L'échec bien réel de Bayrou ne vient nullement, selon nous, de son antisarkozysme supposé primaire. Encore moins de sa riposte maladroite à l'agression odieuse de Cohn-Bendit, bien dans la ligne des méthodes de déstabilisation à la Vichinsky, à base de familiarité grossière et d'injure, dont il faisait un si efficace usage dans les amphis en mai 1968. Loin d'avoir trop déserté le terrain européen, François Bayrou n'a pu empêcher le gros de ses troupes, Marielle de Sarnez en tête, de quitter la posture populiste du centre qui lui avait si bien réussi en 2007, pour revenir à sa pente naturelle : une surenchère européenne qui n'était pas précisément ce que l'opinion attendait. Intrinsèquement, l'Europe n'était-elle d'ailleurs pas, pour le MoDem, le plus mauvais terrain pour se démarquer de l' UMPS qu'il dénonce ?

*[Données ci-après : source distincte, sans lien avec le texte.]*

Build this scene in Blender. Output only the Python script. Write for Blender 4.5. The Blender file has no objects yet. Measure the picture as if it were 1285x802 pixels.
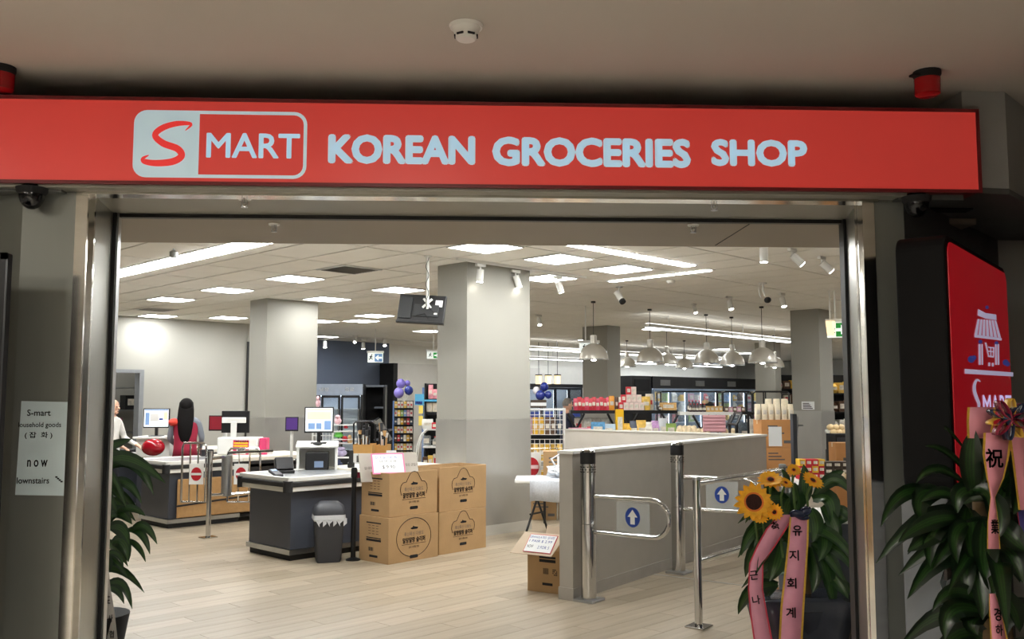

Quant au parti socialiste, sa défaite est la sanction méritée de ses divisions, de son absence dramatique d'idées et de la grisaille technocratique qu'incarne si bien Martine Aubry, grisaille si judicieusement pointée du doigt par Emmanuel Todd dans un essai récent. Au demeurant comment le parti de Guesde et de Jaurès ne paierait-il pas le prix fort, en pleine crise économique internationale, d'être devenu celui de Strauss-Kahn et de Lamy, les deux papes du capitalisme mondialisé ?
Pourtant, s'agissant du PS, ces résultats ne préjugent en rien de la suite : considérant que ni Cohn-Bendit ni Mélenchon et encore moins Besancenot ne représentent une alternative crédible à gauche, il est à ce scrutin une gagnante qu'on ne saurait négliger : Ségolène Royal, qui voit Martine Aubry affaiblie en interne et François Bayrou en externe. Or on ne voit pas comment le président Sarkozy, la crise et l'usure du pouvoir aidant, pourrait reconquérir une part suffisante des 88,5 % d'électeurs qui n'ont pas daigné voter pour les listes UMP aux européennes. La présidente de Poitou-Charentes risque ainsi d'apparaître le moment venu, pour le meilleur et pour le pire, non seulement comme la candidate naturelle du PS, mais aussi, sauf fait nouveau à ce jour imprévisible, comme l'unique moyen pour les Français de sanctionner le Président sortant, sachant qu'en démocratie — ce scrutin vient de le confirmer par le truchement des abstentions — on vote plus souvent contre que pour.